[Scripts that build scenes]
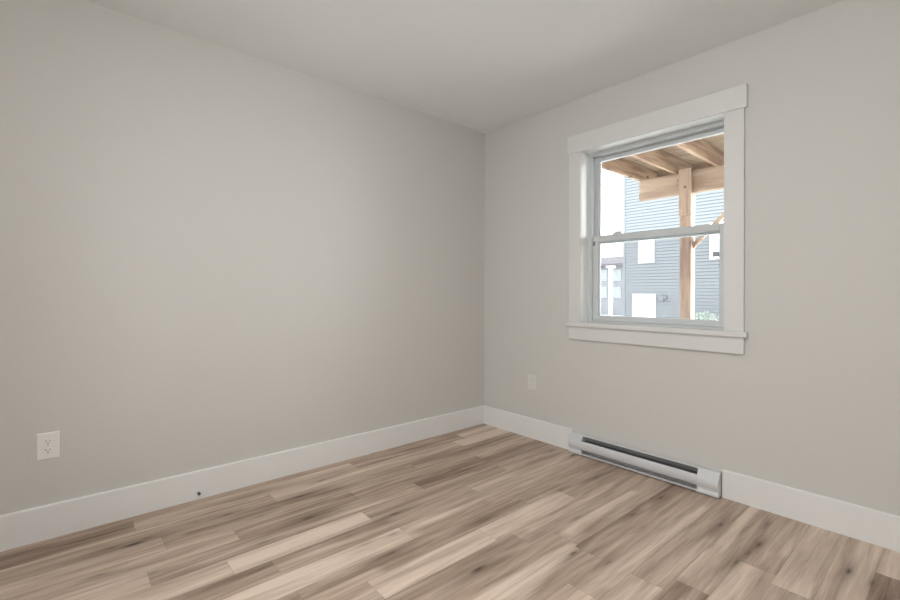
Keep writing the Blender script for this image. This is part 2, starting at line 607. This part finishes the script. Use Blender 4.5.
SX0, SX1 = OX0 + .019, OX1 - .019
lower = sash('lower_sash', F0 + .016, F0 + .048, .906, 1.492, .040, .040, .036, SX0 + .006, SX1)
upper = sash('upper_sash', F0 + .060, F0 + .092, 1.440, OZ1 - .023, .023, .026, .050, SX0, SX1)
# cam lock on the meeting rail, tilt latches at both ends
obj('sash_lock', B((1.105, 1.165, F0 + .018, F0 + .044, 1.492, 1.502), (1.120, 1.160, F0 + .020, F0 + .036, 1.502, 1.512)), M_VINYL, lower, bevel=.002)
obj('tilt_latch', B((SX0 + .008, SX0 + .024, F0 + .0125, F0 + .016, 1.425, 1.455)), M_FIXTURE, lower, bevel=.001)
obj('insect_screen', B((OX0 + .02, OX1 - .02, F1 - .012, F1 - .010, .906, 1.47)), M_SCREEN, w1)

# ------------------------------------------------------------------ baseboard heater
HT, HD = .134, .064
ht = thing('baseboard_heater', 'long silvery white electric baseboard heater under the window', 'heater', ((HX0 + HX1) / 2, 0, 0))
hw = (HX1 - HX0) / 2
CAPL, CAPR = -hw + .100, hw - .108
bm = bmesh.new()
prism(bm, [(-.010, HT - .003), (-.034, HT - .003), (-.037, HT - .006), (-.038, HT - .002), (-.035, HT), (-.010, HT)],
      CAPL, CAPR, 0)                                                                                       # top hood
prism(bm, [(-.010, .008), (-HD + .006, .008), (-HD + .002, .018), (-HD + .006, .020), (-.010, .013)], CAPL, CAPR, 0)  # bottom flange
obj('housing', bm, M_HEATER, ht, bevel=.001)
obj('back_plate', B((CAPL - .002, CAPR + .002, -.006, -.001, .020, HT - .004)), M_PLATE, ht)
bm = bmesh.new()                               # bowed front panel between the two open slots
fp = [(-.050, .099), (-.056, .096), (-.061, .088), (-.063, .077), (-.063, .063), (-.060, .051), (-.055, .043), (-.053, .044),
      (-.057, .053), (-.060, .064), (-.060, .077), (-.058, .086), (-.053, .094), (-.048, .097)]
prism(bm, fp, CAPL, CAPR, 0)
obj('front_panel', bm, M_HEATER, ht, smooth=False)
capp = [(-.001, .006), (-HD + .004, .006), (-HD + .004, .020), (-.055, .028), (-.0565, .043), (-.061, .051), (-.064, .063), (-.064, .077), (-.062, .088),
        (-.056, .100), (-.050, .108), (-.042, HT - .010), (-.036, HT), (-.001, HT)]
for a, b in ((-hw, CAPL), (CAPR, hw)):
    bm = bmesh.new()
    prism(bm, capp, a, b, 0)
    obj('end_cap', bm, M_HEATER, ht, bevel=.0015)
bm = bmesh.new()
prism(bm, [(-.012, .075), (-.040, .075), (-.040, .081), (-.012, .081)], CAPL, CAPR, 0)
n = 120
for k in range(n):
    x = CAPL + .012 + (CAPR - CAPL - .024) * k / (n - 1)
    box(bm, x - .0006, x + .0006, -.040, -.012, .040, .100)
obj('heating_fins', bm, M_FIN, ht)

# ------------------------------------------------------------------ outlets
def duplex(name, label, group, loc, rot, m, shade=M_DARK):
    """cover plate facing local -Y, 70 x 115 mm, two receptacles with slots"""
    t = thing(name, label, 'outlet', loc, rot)
    pw, ph = .0385, .0585
    bm = bmesh.new()
    r0 = [(-pw, -ph), (pw, -ph), (pw, ph), (-pw, ph)]
    a = [bm.verts.new((x, 0, z)) for x, z in r0]
    b_ = [bm.verts.new((x, -.0035, z)) for x, z in r0]
    c = [bm.verts.new((x * .92, -.0058, z * .95)) for x, z in r0]
    for p, q in ((a, b_), (b_, c)):
        for i in range(4):
            bm.faces.new((p[i], p[(i + 1) % 4], q[(i + 1) % 4], q[i]))
    bm.faces.new(c)
    bm.faces.new(a[::-1])
    obj('cover_plate', bm, m, t)
    for s in (-1, 1):
        bm = bmesh.new()
        zc = s * .0195
        ring = []
        for k in range(24):
            ang = 2 * math.pi * k / 24
            ring.append((.0172 * math.cos(ang), max(-.0145, min(.0145, .0172 * math.sin(ang)))))
        prism(bm, [(x, zc + z) for x, z in ring], -.0056, -.0078, 1)
        rc = obj('receptacle', bm, m, t)
        bm = B((-.0080, -.0058, -.0082, -.0075, zc - .0010, zc + .0075), (.0055, .0077, -.0082, -.0075, zc - .0002, zc + .0070))
        lathe(bm, [(.0026, 0), (.0026, .0007)], 12, (0, -.0075, zc - .0075), (0, -1, 0))
        obj('slot', bm, shade, rc)
    bm = bmesh.new()
    lathe(bm, [(.0030, 0), (.0030, .0008), (.002, .0014)], 16, (0, -.0057, 0), (0, -1, 0))
    obj('screw', bm, M_SCREW, t)
    return t


duplex('wall_outlet', 'white duplex outlet on the plain wall, dark slots showing', None, (0, -2.743, .4095), math.radians(90), M_PLASTIC)
duplex('wall_outlet', 'pale outlet on the window wall near the room corner', None, (.512, 0, .417), 0, M_PLASTIC2, M_SLOT2)

# door stop on the left baseboard
ds = thing('door_stop', 'small dark door stop low on the left baseboard', 'door stop', (BT, -2.150, .036))
bm = bmesh.new()
lathe(bm, [(.008, 0), (.008, .002), (.005, .004)], 20, (0, 0, 0), (1, 0, 0))
obj('rosette', bm, M_SCREW, ds, smooth=False)
bm = bmesh.new()
lathe(bm, [(.0035, .004), (.0035, .016)], 14, (0, 0, 0), (1, 0, 0))
obj('stem', bm, M_SCREW, ds)
bm = bmesh.new()
lathe(bm, [(.005, .014), (.0075, .016), (.0075, .024), (.0055, .027)], 18, (0, 0, 0), (1, 0, 0))
obj('tip', bm, M_RUBBER, ds)

# ------------------------------------------------------------------ unseen fill lamp, added on the ceiling to brighten the room
cl = thing('added_fill_lamp', 'round frosted fill lamp, added unseen on the ceiling above the camera', 'added fill lamp', (2.1, -2.15, H))
bm = bmesh.new()
lathe(bm, [(.19, 0), (.19, -.02), (.175, -.024)], 40, (0, 0, 0), (0, 0, 1))
obj('canopy', bm, M_WHITE, cl)
bm = bmesh.new()
lathe(bm, [(.172, -.024), (.170, -.05), (.155, -.08), (.12, -.105), (.06, -.12), (.0, -.124)], 40, (0, 0, 0), (0, 0, 1), False)
obj('dome', bm, emit_mat('fill_lamp_dome', (1.0, .988, .96), FILL_LAMP), cl, smooth=True)

# ------------------------------------------------------------------ outside
GZ = -.9
struct(obj('ground', B((-90, 40, WT + .02, 120, GZ - .3, GZ)), M_GROUND), 'pale open ground outside the window')
struct(obj('ground.001', B((-40, 40, -60, RY - .2, GZ - .3, GZ)), M_GROUND), 'pale open ground behind the room')

# deck above the window: beam, joists, post, brace, boards
DJ = 2.445                     # underside of the joists
BY = 2.50                      # front of the beam
deck = thing('raised_deck', 'raw lumber deck overhead outside the window, on a post', 'deck', (0, 0, 0))
obj('beam', B((.088, 1.98, BY + .036, BY + .073, DJ - .238, DJ), (.088, 1.98, BY + .075, BY + .112, DJ - .238, DJ)), M_WOOD[0], deck, bevel=.003)
JS = .184
for k in range(5):
    x = .075 + .4215 * k
    obj('joist', B((x, x + .038, WT + .06, 2.98, DJ, DJ + JS)), M_WOOD[1], deck, bevel=.003)
obj('ledger', B((.075, 1.98, WT + .021, WT + .059, DJ - .02, DJ + JS)), M_WOOD[0], deck, bevel=.002)
obj('rim_joist', B((.075, 1.98, 2.981, 3.019, DJ, DJ + JS)), M_WOOD[0], deck, bevel=.002)
bm = bmesh.new()
y = WT + .022
while y < 3.05:
    box(bm, .035, 2.02, y, min(y + .138, 3.06), DJ + JS, DJ + JS + .032)
    y += .143
obj('deck_boards', bm, M_DECKB, deck, bevel=.002)
PX0, PX1 = .572, .690
obj('post', B((PX0, PX1, BY, BY + .118, GZ, DJ - .240), (PX0, PX1, BY, BY + .034, DJ - .24, DJ)), M_WOOD[2], deck, bevel=.004)
obj('post_cleat', B((.576, .704, BY - .036, BY - .001, 1.955, DJ + .02)), M_WOOD[2], deck, bevel=.003)
bm = bmesh.new()
lathe(bm, [(.011, 0), (.011, .006), (.004, .010)], 6, (.642, BY - .036, 2.262), (0, -1, 0))
obj('bolt', bm, M_DARK, deck)
bm = bmesh.new()
bx0, bz0, bx1, bz1 = PX1 - .005, 1.615, 1.30, 2.23
ang = math.atan2(bz1 - bz0, bx1 - bx0)
ln = math.hypot(bx1 - bx0, bz1 - bz0)
box(bm, bx0, bx0 + ln, BY + .05, BY + .088, bz0 - .022, bz0 + .022, Matrix.Rotation(-ang, 3, 'Y'), (bx0, BY, bz0))
obj('knee_brace', bm, M_WOOD[0], deck, bevel=.003)

# neighbouring house with lapped siding
NX0, NX1, NY = -6.21, -0.4, 14.0
nb = thing('neighbour_house', 'tall house clad in pale blue-grey lapped siding across the yard', 'house', (0, 0, 0))
bm = bmesh.new()
box(bm, NX0 + .02, NX1, NY + .04, NY + 9, GZ, 7.2)
z = GZ
while z < 7.2:
    prism(bm, [(NY + .04, z), (NY, z), (NY + .012, z + .100), (NY + .04, z + .100)], NX0 + .09, NX1, 0)
    z += .115
obj('siding', bm, M_SIDING, nb)
obj('corner_trim', B((NX0, NX0 + .09, NY - .012, NY + .05, GZ, 7.2)), M_SIDING, nb)
bm = bmesh.new()
prism(bm, [(NY - .4, 7.2), (NY + 9.4, 7.2), (NY + 4.5, 9.6)], NX0 - .4, NX1 + .4, 0)
obj('roof', bm, M_ROOF, nb)


def nwin(name, x0, x1, z0, z1, blind_to, m_pane=M_PANE_DARK, fr=.09):
    f = obj(name, B((x0, x0 + fr, NY - .04, NY + .03, z0, z1), (x1 - fr, x1, NY - .04, NY + .03, z0, z1),
                    (x0 + fr, x1 - fr, NY - .04, NY + .03, z0, z0 + fr), (x0 + fr, x1 - fr, NY - .04, NY + .03, z1 - fr, z1)), M_WHITE, nb)
    obj('pane', B((x0 + fr, x1 - fr, NY - .006, NY - .002, z0 + fr, z1 - fr)), m_pane, f)
    if blind_to is not None:
        obj('blind', B((x0 + fr, x1 - fr, NY - .014, NY - .008, blind_to, z1 - fr)), M_BLIND, f)
    return f


nwin('window', -5.582, -4.978, 2.25, 3.35, 2.25 + .09)
nwin('window', -3.09, -2.05, 2.26, 3.50, 2.52)
d = nwin('patio_door', -5.813, -4.915, GZ + .05, 1.085, GZ + .14)
tag(obj('wall_fixture', B((-4.80, -4.52, NY - .09, NY, .90, 1.02), (-4.72, -4.60, NY - .14, NY - .09, .84, .98)), M_FIXTURE, bevel=.01),
    'small grey fixture on blue-grey siding right of the white door', 'light fixture')

# far grey building at the left edge of the view
FY = 36.0
fb = thing('apartment_building', 'low grey building with white windows far off left of the siding', 'building', (0, 0, 0))
FX0, FX1 = -34.0, -17.2
obj('wall', B((FX0, FX1, FY, FY + 9, GZ, 3.75)), M_SIDING_FAR, fb)
bm = bmesh.new()
prism(bm, [(FY - .5, 3.62), (FY - .5, 3.85), (FY + 4.5, 4.9), (FY + 9.5, 3.85), (FY + 9.5, 3.62)], FX0 - .5, FX1 + .5, 0)
obj('roof', bm, M_ROOF, fb)
for z0_, z1_ in ((2.28, 3.32), (.68, 1.72)):
    for x0_, x1_ in ((-18.96, -18.08), (-20.35, -19.47), (-22.9, -22.0), (-24.3, -23.4), (-27.2, -26.3), (-28.6, -27.7)):
        f = obj('window', B((x0_, x1_, FY - .06, FY, z0_, z1_)), M_WINFAR, fb)
        xm = (x0_ + x1_) / 2
        obj('pane', B((x0_ + .08, xm - .03, FY - .075, FY - .06, z0_ + .08, z1_ - .08), (xm + .03, x1_ - .08, FY - .075, FY - .06, z0_ + .08, z1_ - .08)), M_PANE_FAR, f)

wp = thing('white_post', 'thin white post with a wider cap before the far grey building', 'post', (0, 0, 0))
obj('shaft', B((-15.93, -15.70, 30, 30.23, GZ, 3.12)), M_WHITE, wp, bevel=.01)
obj('cap', B((-16.07, -15.55, 29.85, 30.38, 3.12, 3.28)), M_WHITE, wp, bevel=.01)

# shrub by the neighbouring wall
sh = thing('shrub', 'pale green leafy shrub at the foot of the siding, right of the post', 'shrub', (-3.0, 13.1, GZ))
bm = bmesh.new()
rs = random.Random(4)
for k in range(5):
    a = rs.uniform(0, 6.28)
    lathe(bm, [(.03, 0), (.012, .9)], 6, (0, 0, 0), (.35 * math.cos(a), .25 * math.sin(a), 1))
obj('stems', bm, M_BARK, sh)
bm = bmesh.new()
for k in range(1500):
    th, ph, rr = rs.uniform(0, 6.28), math.acos(rs.uniform(-1, 1)), rs.uniform(.4, 1) ** .5
    c = Vector((rr * .75 * math.sin(ph) * math.cos(th), rr * .55 * math.sin(ph) * math.sin(th), .75 + rr * .68 * math.cos(ph)))
    s = rs.uniform(.03, .06)
    a = Vector((rs.uniform(-1, 1), rs.uniform(-1, 1), rs.uniform(-1, 1))).normalized()
    b2 = a.orthogonal().normalized()
    vs = [bm.verts.new(c + a * s), bm.verts.new(c + b2 * s * .5), bm.verts.new(c - a * s), bm.verts.new(c - b2 * s * .5)]
    bm.faces.new(vs)
obj('foliage', bm, M_LEAF, sh)
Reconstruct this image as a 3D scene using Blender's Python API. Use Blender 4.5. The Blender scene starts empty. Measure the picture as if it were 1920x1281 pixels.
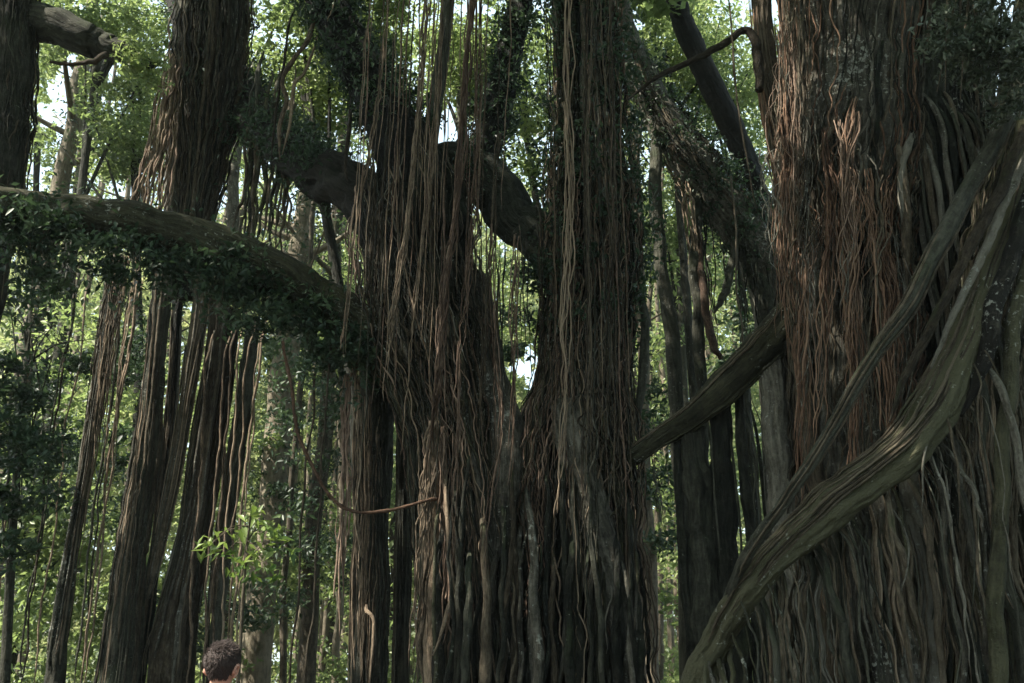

**DO THIS**
Copy the records above from the first line through the line containing "obj('insect_screen', B((OX0 +", both included, and leave out any pictures.

**FINISHED ANSWER**
Keep writing the Blender script for this image. This is part 2, starting at line 607. This part finishes the script. Use Blender 4.5.
SX0, SX1 = OX0 + .019, OX1 - .019
lower = sash('lower_sash', F0 + .016, F0 + .048, .906, 1.492, .040, .040, .036, SX0 + .006, SX1)
upper = sash('upper_sash', F0 + .060, F0 + .092, 1.440, OZ1 - .023, .023, .026, .050, SX0, SX1)
# cam lock on the meeting rail, tilt latches at both ends
obj('sash_lock', B((1.105, 1.165, F0 + .018, F0 + .044, 1.492, 1.502), (1.120, 1.160, F0 + .020, F0 + .036, 1.502, 1.512)), M_VINYL, lower, bevel=.002)
obj('tilt_latch', B((SX0 + .008, SX0 + .024, F0 + .0125, F0 + .016, 1.425, 1.455)), M_FIXTURE, lower, bevel=.001)
obj('insect_screen', B((OX0 + .02, OX1 - .02, F1 - .012, F1 - .010, .906, 1.47)), M_SCREEN, w1)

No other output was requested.